### Directions:
Take the data below and repeat it exactly.

========

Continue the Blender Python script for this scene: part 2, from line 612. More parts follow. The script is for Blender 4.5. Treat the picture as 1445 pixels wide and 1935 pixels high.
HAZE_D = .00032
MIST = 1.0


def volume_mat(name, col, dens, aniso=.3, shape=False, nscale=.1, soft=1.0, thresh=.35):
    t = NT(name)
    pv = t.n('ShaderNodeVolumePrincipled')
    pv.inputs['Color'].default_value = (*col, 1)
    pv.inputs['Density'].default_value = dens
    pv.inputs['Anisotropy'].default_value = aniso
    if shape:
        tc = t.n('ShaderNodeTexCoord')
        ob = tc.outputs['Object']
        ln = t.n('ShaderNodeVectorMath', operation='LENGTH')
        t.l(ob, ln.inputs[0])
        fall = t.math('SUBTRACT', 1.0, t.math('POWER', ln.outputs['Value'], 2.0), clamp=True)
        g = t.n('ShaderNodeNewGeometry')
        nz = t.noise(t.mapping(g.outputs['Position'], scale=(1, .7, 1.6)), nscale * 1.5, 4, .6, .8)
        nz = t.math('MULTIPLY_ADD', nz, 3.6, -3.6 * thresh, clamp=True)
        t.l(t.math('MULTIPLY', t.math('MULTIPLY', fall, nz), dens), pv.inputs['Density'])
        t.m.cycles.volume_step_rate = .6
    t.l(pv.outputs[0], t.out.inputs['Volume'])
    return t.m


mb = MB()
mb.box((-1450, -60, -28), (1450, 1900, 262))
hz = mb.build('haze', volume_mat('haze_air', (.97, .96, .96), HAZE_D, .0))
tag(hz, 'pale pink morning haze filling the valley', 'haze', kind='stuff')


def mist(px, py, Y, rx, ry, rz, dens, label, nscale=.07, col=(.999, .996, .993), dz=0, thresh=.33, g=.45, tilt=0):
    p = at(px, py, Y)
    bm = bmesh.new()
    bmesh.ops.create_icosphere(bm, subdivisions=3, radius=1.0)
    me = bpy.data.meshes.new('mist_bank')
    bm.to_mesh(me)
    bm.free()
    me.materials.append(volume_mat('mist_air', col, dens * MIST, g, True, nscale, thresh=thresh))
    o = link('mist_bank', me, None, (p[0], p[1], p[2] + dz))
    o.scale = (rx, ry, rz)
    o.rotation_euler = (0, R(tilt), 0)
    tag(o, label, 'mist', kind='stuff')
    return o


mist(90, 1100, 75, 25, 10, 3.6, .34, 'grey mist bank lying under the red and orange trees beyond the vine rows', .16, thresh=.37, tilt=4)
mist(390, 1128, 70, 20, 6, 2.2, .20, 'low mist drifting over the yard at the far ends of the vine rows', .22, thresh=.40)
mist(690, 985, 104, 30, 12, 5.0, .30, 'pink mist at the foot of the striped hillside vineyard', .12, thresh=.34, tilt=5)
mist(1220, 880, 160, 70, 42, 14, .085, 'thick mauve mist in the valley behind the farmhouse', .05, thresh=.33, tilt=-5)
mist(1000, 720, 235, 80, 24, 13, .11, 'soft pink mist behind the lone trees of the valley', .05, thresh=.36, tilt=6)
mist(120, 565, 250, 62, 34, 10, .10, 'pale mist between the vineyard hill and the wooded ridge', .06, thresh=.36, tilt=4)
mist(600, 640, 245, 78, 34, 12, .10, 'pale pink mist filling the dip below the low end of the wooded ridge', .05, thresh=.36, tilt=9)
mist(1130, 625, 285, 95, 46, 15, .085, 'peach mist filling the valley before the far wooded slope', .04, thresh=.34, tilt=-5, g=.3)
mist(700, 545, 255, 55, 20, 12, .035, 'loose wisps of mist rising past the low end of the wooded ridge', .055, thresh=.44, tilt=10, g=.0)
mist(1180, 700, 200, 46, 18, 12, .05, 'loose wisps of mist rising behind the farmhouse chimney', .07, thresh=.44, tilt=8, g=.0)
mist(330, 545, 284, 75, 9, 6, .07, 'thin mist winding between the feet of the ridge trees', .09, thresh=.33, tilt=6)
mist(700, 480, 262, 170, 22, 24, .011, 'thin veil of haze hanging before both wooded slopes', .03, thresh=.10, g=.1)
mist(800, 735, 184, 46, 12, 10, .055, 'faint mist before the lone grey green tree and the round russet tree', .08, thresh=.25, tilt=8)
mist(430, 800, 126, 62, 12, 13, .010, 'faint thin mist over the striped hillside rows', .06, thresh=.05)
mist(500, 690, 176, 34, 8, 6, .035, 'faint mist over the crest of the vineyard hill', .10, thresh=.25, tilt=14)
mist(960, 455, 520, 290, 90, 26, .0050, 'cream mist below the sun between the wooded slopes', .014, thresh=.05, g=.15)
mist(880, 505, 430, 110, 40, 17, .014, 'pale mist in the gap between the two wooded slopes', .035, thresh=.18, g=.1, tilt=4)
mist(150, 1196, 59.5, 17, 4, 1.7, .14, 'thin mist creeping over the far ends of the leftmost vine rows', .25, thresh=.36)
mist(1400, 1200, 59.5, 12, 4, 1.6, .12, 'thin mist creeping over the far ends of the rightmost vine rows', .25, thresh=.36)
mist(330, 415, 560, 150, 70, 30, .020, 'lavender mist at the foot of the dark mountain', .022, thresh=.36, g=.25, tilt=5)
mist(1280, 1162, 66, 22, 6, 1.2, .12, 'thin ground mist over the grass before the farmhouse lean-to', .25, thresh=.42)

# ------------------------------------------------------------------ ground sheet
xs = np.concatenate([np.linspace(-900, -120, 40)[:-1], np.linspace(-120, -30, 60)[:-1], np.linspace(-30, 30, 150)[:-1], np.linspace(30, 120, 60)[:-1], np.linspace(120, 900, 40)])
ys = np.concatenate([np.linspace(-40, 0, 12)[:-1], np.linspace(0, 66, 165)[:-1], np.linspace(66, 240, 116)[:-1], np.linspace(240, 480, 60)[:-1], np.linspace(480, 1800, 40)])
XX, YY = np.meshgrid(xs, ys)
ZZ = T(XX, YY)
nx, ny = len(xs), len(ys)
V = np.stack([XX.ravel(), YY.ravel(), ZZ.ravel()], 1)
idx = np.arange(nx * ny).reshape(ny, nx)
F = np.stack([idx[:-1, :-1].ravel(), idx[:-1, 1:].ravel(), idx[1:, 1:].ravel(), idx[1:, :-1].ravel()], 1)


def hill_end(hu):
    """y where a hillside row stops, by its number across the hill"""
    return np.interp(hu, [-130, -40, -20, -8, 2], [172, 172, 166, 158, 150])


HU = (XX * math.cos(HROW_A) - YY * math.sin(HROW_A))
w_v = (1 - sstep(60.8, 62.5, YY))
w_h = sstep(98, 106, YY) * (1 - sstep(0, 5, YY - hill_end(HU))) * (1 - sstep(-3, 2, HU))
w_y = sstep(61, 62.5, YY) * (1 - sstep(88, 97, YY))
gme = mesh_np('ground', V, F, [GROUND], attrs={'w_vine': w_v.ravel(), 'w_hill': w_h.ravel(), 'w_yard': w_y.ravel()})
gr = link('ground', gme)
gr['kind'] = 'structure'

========

### Exercise output:
Continue the Blender Python script for this scene: part 2, from line 612. More parts follow. The script is for Blender 4.5. Treat the picture as 1445 pixels wide and 1935 pixels high.
HAZE_D = .00032
MIST = 1.0


def volume_mat(name, col, dens, aniso=.3, shape=False, nscale=.1, soft=1.0, thresh=.35):
    t = NT(name)
    pv = t.n('ShaderNodeVolumePrincipled')
    pv.inputs['Color'].default_value = (*col, 1)
    pv.inputs['Density'].default_value = dens
    pv.inputs['Anisotropy'].default_value = aniso
    if shape:
        tc = t.n('ShaderNodeTexCoord')
        ob = tc.outputs['Object']
        ln = t.n('ShaderNodeVectorMath', operation='LENGTH')
        t.l(ob, ln.inputs[0])
        fall = t.math('SUBTRACT', 1.0, t.math('POWER', ln.outputs['Value'], 2.0), clamp=True)
        g = t.n('ShaderNodeNewGeometry')
        nz = t.noise(t.mapping(g.outputs['Position'], scale=(1, .7, 1.6)), nscale * 1.5, 4, .6, .8)
        nz = t.math('MULTIPLY_ADD', nz, 3.6, -3.6 * thresh, clamp=True)
        t.l(t.math('MULTIPLY', t.math('MULTIPLY', fall, nz), dens), pv.inputs['Density'])
        t.m.cycles.volume_step_rate = .6
    t.l(pv.outputs[0], t.out.inputs['Volume'])
    return t.m


mb = MB()
mb.box((-1450, -60, -28), (1450, 1900, 262))
hz = mb.build('haze', volume_mat('haze_air', (.97, .96, .96), HAZE_D, .0))
tag(hz, 'pale pink morning haze filling the valley', 'haze', kind='stuff')


def mist(px, py, Y, rx, ry, rz, dens, label, nscale=.07, col=(.999, .996, .993), dz=0, thresh=.33, g=.45, tilt=0):
    p = at(px, py, Y)
    bm = bmesh.new()
    bmesh.ops.create_icosphere(bm, subdivisions=3, radius=1.0)
    me = bpy.data.meshes.new('mist_bank')
    bm.to_mesh(me)
    bm.free()
    me.materials.append(volume_mat('mist_air', col, dens * MIST, g, True, nscale, thresh=thresh))
    o = link('mist_bank', me, None, (p[0], p[1], p[2] + dz))
    o.scale = (rx, ry, rz)
    o.rotation_euler = (0, R(tilt), 0)
    tag(o, label, 'mist', kind='stuff')
    return o


mist(90, 1100, 75, 25, 10, 3.6, .34, 'grey mist bank lying under the red and orange trees beyond the vine rows', .16, thresh=.37, tilt=4)
mist(390, 1128, 70, 20, 6, 2.2, .20, 'low mist drifting over the yard at the far ends of the vine rows', .22, thresh=.40)
mist(690, 985, 104, 30, 12, 5.0, .30, 'pink mist at the foot of the striped hillside vineyard', .12, thresh=.34, tilt=5)
mist(1220, 880, 160, 70, 42, 14, .085, 'thick mauve mist in the valley behind the farmhouse', .05, thresh=.33, tilt=-5)
mist(1000, 720, 235, 80, 24, 13, .11, 'soft pink mist behind the lone trees of the valley', .05, thresh=.36, tilt=6)
mist(120, 565, 250, 62, 34, 10, .10, 'pale mist between the vineyard hill and the wooded ridge', .06, thresh=.36, tilt=4)
mist(600, 640, 245, 78, 34, 12, .10, 'pale pink mist filling the dip below the low end of the wooded ridge', .05, thresh=.36, tilt=9)
mist(1130, 625, 285, 95, 46, 15, .085, 'peach mist filling the valley before the far wooded slope', .04, thresh=.34, tilt=-5, g=.3)
mist(700, 545, 255, 55, 20, 12, .035, 'loose wisps of mist rising past the low end of the wooded ridge', .055, thresh=.44, tilt=10, g=.0)
mist(1180, 700, 200, 46, 18, 12, .05, 'loose wisps of mist rising behind the farmhouse chimney', .07, thresh=.44, tilt=8, g=.0)
mist(330, 545, 284, 75, 9, 6, .07, 'thin mist winding between the feet of the ridge trees', .09, thresh=.33, tilt=6)
mist(700, 480, 262, 170, 22, 24, .011, 'thin veil of haze hanging before both wooded slopes', .03, thresh=.10, g=.1)
mist(800, 735, 184, 46, 12, 10, .055, 'faint mist before the lone grey green tree and the round russet tree', .08, thresh=.25, tilt=8)
mist(430, 800, 126, 62, 12, 13, .010, 'faint thin mist over the striped hillside rows', .06, thresh=.05)
mist(500, 690, 176, 34, 8, 6, .035, 'faint mist over the crest of the vineyard hill', .10, thresh=.25, tilt=14)
mist(960, 455, 520, 290, 90, 26, .0050, 'cream mist below the sun between the wooded slopes', .014, thresh=.05, g=.15)
mist(880, 505, 430, 110, 40, 17, .014, 'pale mist in the gap between the two wooded slopes', .035, thresh=.18, g=.1, tilt=4)
mist(150, 1196, 59.5, 17, 4, 1.7, .14, 'thin mist creeping over the far ends of the leftmost vine rows', .25, thresh=.36)
mist(1400, 1200, 59.5, 12, 4, 1.6, .12, 'thin mist creeping over the far ends of the rightmost vine rows', .25, thresh=.36)
mist(330, 415, 560, 150, 70, 30, .020, 'lavender mist at the foot of the dark mountain', .022, thresh=.36, g=.25, tilt=5)
mist(1280, 1162, 66, 22, 6, 1.2, .12, 'thin ground mist over the grass before the farmhouse lean-to', .25, thresh=.42)

# ------------------------------------------------------------------ ground sheet
xs = np.concatenate([np.linspace(-900, -120, 40)[:-1], np.linspace(-120, -30, 60)[:-1], np.linspace(-30, 30, 150)[:-1], np.linspace(30, 120, 60)[:-1], np.linspace(120, 900, 40)])
ys = np.concatenate([np.linspace(-40, 0, 12)[:-1], np.linspace(0, 66, 165)[:-1], np.linspace(66, 240, 116)[:-1], np.linspace(240, 480, 60)[:-1], np.linspace(480, 1800, 40)])
XX, YY = np.meshgrid(xs, ys)
ZZ = T(XX, YY)
nx, ny = len(xs), len(ys)
V = np.stack([XX.ravel(), YY.ravel(), ZZ.ravel()], 1)
idx = np.arange(nx * ny).reshape(ny, nx)
F = np.stack([idx[:-1, :-1].ravel(), idx[:-1, 1:].ravel(), idx[1:, 1:].ravel(), idx[1:, :-1].ravel()], 1)


def hill_end(hu):
    """y where a hillside row stops, by its number across the hill"""
    return np.interp(hu, [-130, -40, -20, -8, 2], [172, 172, 166, 158, 150])


HU = (XX * math.cos(HROW_A) - YY * math.sin(HROW_A))
w_v = (1 - sstep(60.8, 62.5, YY))
w_h = sstep(98, 106, YY) * (1 - sstep(0, 5, YY - hill_end(HU))) * (1 - sstep(-3, 2, HU))
w_y = sstep(61, 62.5, YY) * (1 - sstep(88, 97, YY))
gme = mesh_np('ground', V, F, [GROUND], attrs={'w_vine': w_v.ravel(), 'w_hill': w_h.ravel(), 'w_yard': w_y.ravel()})
gr = link('ground', gme)
gr['kind'] = 'structure'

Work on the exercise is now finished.